■ AIM OF THE TASK:
Transcribe the listing word for word.

■ SUPPLIED MATERIAL:

((

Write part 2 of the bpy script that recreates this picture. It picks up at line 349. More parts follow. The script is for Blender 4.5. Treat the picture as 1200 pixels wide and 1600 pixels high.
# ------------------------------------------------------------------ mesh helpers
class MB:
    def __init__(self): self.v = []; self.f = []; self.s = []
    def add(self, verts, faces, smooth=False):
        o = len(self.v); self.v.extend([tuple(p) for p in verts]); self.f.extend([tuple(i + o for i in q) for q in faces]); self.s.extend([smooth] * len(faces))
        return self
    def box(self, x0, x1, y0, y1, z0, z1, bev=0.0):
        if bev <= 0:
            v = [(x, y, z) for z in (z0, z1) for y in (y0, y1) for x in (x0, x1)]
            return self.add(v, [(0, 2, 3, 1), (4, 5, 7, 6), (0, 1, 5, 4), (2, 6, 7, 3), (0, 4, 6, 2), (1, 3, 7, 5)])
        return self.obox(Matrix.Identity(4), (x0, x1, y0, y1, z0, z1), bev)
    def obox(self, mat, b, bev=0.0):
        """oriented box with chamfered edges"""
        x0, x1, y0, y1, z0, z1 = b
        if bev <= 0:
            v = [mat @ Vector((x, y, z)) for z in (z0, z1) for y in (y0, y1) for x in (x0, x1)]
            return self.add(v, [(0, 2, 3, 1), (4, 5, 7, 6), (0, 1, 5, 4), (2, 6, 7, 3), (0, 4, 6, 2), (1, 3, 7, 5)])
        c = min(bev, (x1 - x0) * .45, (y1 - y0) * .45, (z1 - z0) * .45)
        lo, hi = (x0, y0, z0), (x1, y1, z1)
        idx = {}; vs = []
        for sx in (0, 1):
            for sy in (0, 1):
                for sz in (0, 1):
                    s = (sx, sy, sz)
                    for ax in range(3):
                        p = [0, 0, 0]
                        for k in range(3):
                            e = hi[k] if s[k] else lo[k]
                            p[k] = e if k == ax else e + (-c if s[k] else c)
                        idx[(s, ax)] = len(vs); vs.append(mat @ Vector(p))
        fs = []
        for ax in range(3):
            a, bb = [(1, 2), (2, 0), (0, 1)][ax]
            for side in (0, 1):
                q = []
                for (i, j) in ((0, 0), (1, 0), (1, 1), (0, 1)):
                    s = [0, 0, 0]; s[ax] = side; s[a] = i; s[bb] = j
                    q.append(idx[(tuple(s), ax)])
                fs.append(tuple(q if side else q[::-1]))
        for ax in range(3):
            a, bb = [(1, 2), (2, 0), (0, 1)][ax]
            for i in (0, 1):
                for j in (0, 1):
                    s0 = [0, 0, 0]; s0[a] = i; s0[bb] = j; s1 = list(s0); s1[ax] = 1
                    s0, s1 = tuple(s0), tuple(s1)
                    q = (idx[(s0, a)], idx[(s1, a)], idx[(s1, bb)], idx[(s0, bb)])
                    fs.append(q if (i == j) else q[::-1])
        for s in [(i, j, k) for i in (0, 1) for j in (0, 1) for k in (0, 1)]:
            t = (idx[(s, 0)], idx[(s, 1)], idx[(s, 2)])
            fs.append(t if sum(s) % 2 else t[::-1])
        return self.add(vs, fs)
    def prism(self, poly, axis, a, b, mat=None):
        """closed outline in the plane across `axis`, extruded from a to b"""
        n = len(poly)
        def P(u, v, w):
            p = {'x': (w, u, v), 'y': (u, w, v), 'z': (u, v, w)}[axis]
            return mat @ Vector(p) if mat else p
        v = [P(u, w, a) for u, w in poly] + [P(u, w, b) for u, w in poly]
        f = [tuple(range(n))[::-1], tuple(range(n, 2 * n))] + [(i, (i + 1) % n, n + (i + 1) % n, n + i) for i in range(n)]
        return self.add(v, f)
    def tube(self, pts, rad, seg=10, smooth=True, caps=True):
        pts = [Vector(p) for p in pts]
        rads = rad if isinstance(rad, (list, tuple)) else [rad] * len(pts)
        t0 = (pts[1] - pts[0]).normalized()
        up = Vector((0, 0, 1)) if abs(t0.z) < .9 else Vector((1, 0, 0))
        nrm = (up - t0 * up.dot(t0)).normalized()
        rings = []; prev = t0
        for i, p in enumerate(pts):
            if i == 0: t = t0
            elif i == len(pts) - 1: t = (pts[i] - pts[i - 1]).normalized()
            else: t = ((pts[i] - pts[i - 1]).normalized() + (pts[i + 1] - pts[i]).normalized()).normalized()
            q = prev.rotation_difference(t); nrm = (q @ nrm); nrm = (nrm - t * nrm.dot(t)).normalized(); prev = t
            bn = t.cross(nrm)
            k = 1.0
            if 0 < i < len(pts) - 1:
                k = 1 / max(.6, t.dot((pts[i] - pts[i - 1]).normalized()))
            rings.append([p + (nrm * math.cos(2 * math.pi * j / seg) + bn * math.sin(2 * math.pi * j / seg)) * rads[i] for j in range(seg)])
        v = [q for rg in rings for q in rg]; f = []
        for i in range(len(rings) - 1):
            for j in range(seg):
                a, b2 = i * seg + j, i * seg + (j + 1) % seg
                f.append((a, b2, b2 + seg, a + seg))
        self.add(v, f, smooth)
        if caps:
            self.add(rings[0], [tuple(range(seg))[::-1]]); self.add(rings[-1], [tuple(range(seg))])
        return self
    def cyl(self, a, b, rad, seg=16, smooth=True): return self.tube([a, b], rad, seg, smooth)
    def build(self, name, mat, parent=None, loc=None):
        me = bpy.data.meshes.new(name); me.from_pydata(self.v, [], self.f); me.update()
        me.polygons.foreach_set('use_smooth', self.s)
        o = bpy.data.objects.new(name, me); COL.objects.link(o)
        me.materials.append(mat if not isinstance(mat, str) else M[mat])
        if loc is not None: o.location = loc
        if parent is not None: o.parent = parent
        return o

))

■ WRITTEN ANSWER:
Write part 2 of the bpy script that recreates this picture. It picks up at line 349. More parts follow. The script is for Blender 4.5. Treat the picture as 1200 pixels wide and 1600 pixels high.
# ------------------------------------------------------------------ mesh helpers
class MB:
    def __init__(self): self.v = []; self.f = []; self.s = []
    def add(self, verts, faces, smooth=False):
        o = len(self.v); self.v.extend([tuple(p) for p in verts]); self.f.extend([tuple(i + o for i in q) for q in faces]); self.s.extend([smooth] * len(faces))
        return self
    def box(self, x0, x1, y0, y1, z0, z1, bev=0.0):
        if bev <= 0:
            v = [(x, y, z) for z in (z0, z1) for y in (y0, y1) for x in (x0, x1)]
            return self.add(v, [(0, 2, 3, 1), (4, 5, 7, 6), (0, 1, 5, 4), (2, 6, 7, 3), (0, 4, 6, 2), (1, 3, 7, 5)])
        return self.obox(Matrix.Identity(4), (x0, x1, y0, y1, z0, z1), bev)
    def obox(self, mat, b, bev=0.0):
        """oriented box with chamfered edges"""
        x0, x1, y0, y1, z0, z1 = b
        if bev <= 0:
            v = [mat @ Vector((x, y, z)) for z in (z0, z1) for y in (y0, y1) for x in (x0, x1)]
            return self.add(v, [(0, 2, 3, 1), (4, 5, 7, 6), (0, 1, 5, 4), (2, 6, 7, 3), (0, 4, 6, 2), (1, 3, 7, 5)])
        c = min(bev, (x1 - x0) * .45, (y1 - y0) * .45, (z1 - z0) * .45)
        lo, hi = (x0, y0, z0), (x1, y1, z1)
        idx = {}; vs = []
        for sx in (0, 1):
            for sy in (0, 1):
                for sz in (0, 1):
                    s = (sx, sy, sz)
                    for ax in range(3):
                        p = [0, 0, 0]
                        for k in range(3):
                            e = hi[k] if s[k] else lo[k]
                            p[k] = e if k == ax else e + (-c if s[k] else c)
                        idx[(s, ax)] = len(vs); vs.append(mat @ Vector(p))
        fs = []
        for ax in range(3):
            a, bb = [(1, 2), (2, 0), (0, 1)][ax]
            for side in (0, 1):
                q = []
                for (i, j) in ((0, 0), (1, 0), (1, 1), (0, 1)):
                    s = [0, 0, 0]; s[ax] = side; s[a] = i; s[bb] = j
                    q.append(idx[(tuple(s), ax)])
                fs.append(tuple(q if side else q[::-1]))
        for ax in range(3):
            a, bb = [(1, 2), (2, 0), (0, 1)][ax]
            for i in (0, 1):
                for j in (0, 1):
                    s0 = [0, 0, 0]; s0[a] = i; s0[bb] = j; s1 = list(s0); s1[ax] = 1
                    s0, s1 = tuple(s0), tuple(s1)
                    q = (idx[(s0, a)], idx[(s1, a)], idx[(s1, bb)], idx[(s0, bb)])
                    fs.append(q if (i == j) else q[::-1])
        for s in [(i, j, k) for i in (0, 1) for j in (0, 1) for k in (0, 1)]:
            t = (idx[(s, 0)], idx[(s, 1)], idx[(s, 2)])
            fs.append(t if sum(s) % 2 else t[::-1])
        return self.add(vs, fs)
    def prism(self, poly, axis, a, b, mat=None):
        """closed outline in the plane across `axis`, extruded from a to b"""
        n = len(poly)
        def P(u, v, w):
            p = {'x': (w, u, v), 'y': (u, w, v), 'z': (u, v, w)}[axis]
            return mat @ Vector(p) if mat else p
        v = [P(u, w, a) for u, w in poly] + [P(u, w, b) for u, w in poly]
        f = [tuple(range(n))[::-1], tuple(range(n, 2 * n))] + [(i, (i + 1) % n, n + (i + 1) % n, n + i) for i in range(n)]
        return self.add(v, f)
    def tube(self, pts, rad, seg=10, smooth=True, caps=True):
        pts = [Vector(p) for p in pts]
        rads = rad if isinstance(rad, (list, tuple)) else [rad] * len(pts)
        t0 = (pts[1] - pts[0]).normalized()
        up = Vector((0, 0, 1)) if abs(t0.z) < .9 else Vector((1, 0, 0))
        nrm = (up - t0 * up.dot(t0)).normalized()
        rings = []; prev = t0
        for i, p in enumerate(pts):
            if i == 0: t = t0
            elif i == len(pts) - 1: t = (pts[i] - pts[i - 1]).normalized()
            else: t = ((pts[i] - pts[i - 1]).normalized() + (pts[i + 1] - pts[i]).normalized()).normalized()
            q = prev.rotation_difference(t); nrm = (q @ nrm); nrm = (nrm - t * nrm.dot(t)).normalized(); prev = t
            bn = t.cross(nrm)
            k = 1.0
            if 0 < i < len(pts) - 1:
                k = 1 / max(.6, t.dot((pts[i] - pts[i - 1]).normalized()))
            rings.append([p + (nrm * math.cos(2 * math.pi * j / seg) + bn * math.sin(2 * math.pi * j / seg)) * rads[i] for j in range(seg)])
        v = [q for rg in rings for q in rg]; f = []
        for i in range(len(rings) - 1):
            for j in range(seg):
                a, b2 = i * seg + j, i * seg + (j + 1) % seg
                f.append((a, b2, b2 + seg, a + seg))
        self.add(v, f, smooth)
        if caps:
            self.add(rings[0], [tuple(range(seg))[::-1]]); self.add(rings[-1], [tuple(range(seg))])
        return self
    def cyl(self, a, b, rad, seg=16, smooth=True): return self.tube([a, b], rad, seg, smooth)
    def build(self, name, mat, parent=None, loc=None):
        me = bpy.data.meshes.new(name); me.from_pydata(self.v, [], self.f); me.update()
        me.polygons.foreach_set('use_smooth', self.s)
        o = bpy.data.objects.new(name, me); COL.objects.link(o)
        me.materials.append(mat if not isinstance(mat, str) else M[mat])
        if loc is not None: o.location = loc
        if parent is not None: o.parent = parent
        return o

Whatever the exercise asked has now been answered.